Todo esto obliga a las oposiciones al populismo a no congelarse en la antigua visión democrática, sino abrazar nuevas transformaciones. Las obliga a debatir en vez de satanizar, a buscar que los ciudadanos tengan una mayor participación (de hecho, el populismo hace que abdiquen de participar, y todo el poder quede en manos del líder carismático), y a controlar las instituciones y el Estado (a ponerles coto). También las obliga a reconfigurar los partidos políticos.

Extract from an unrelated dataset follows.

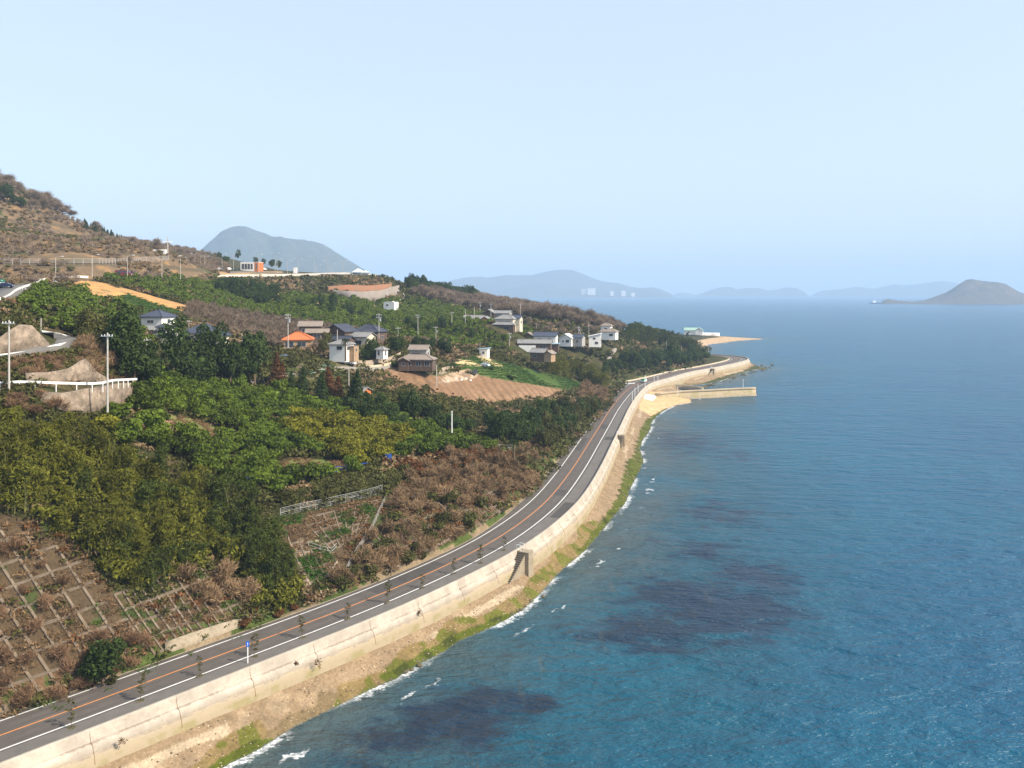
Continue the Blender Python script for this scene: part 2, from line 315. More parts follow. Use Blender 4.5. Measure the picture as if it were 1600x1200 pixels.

Para hacer frente al fenómeno populista, Urbinati recurre a Gramsci y su idea del “moderno Príncipe”. En ella, el partido funciona como intelectual colectivo que responde a los intereses de una clase social o una coalición. La diferencia fundamental es que el partido que concebía Gramsci, como líder colectivo, es la antítesis de la sumisión a un líder individual. “El proyecto hegemónico sería exitoso en la medida en que neutralizara el crecimiento de la política de la personalidad”.
Podría terminar aquí mis reflexiones, pero hay un párrafo del texto que me parece crucial. “Los partidos socialdemócratas o reformistas tradicionales no sólo son débiles, son estructuralmente incapaces de defender la democracia de enemigos fascistas y nacionalistas, porque están basados en una reflexividad que difícilmente mueve las emociones”.
Aquí me vino a la mente cuando el extraordinario líder eurocomunista Enrico Berlinguer vino a México, a principios de los ochenta. Le pregunté si el PCI no hacía demasiada política “para pensarse” y muy poca “para sentirse”. Tras pensarlo un poco, dio una respuesta escueta: “Tal vez sí, tal vez eso sea cierto”, para luego lanzarse a hablar de las iniciativas culturales que tenía el partido. Esas iniciativas eran parte de su respuesta.
Creo que ahí hay un problema central. Hay quien sabe mover símbolos y emociones, para arrogarse el derecho de representar al pueblo. “Yo, el Pueblo”.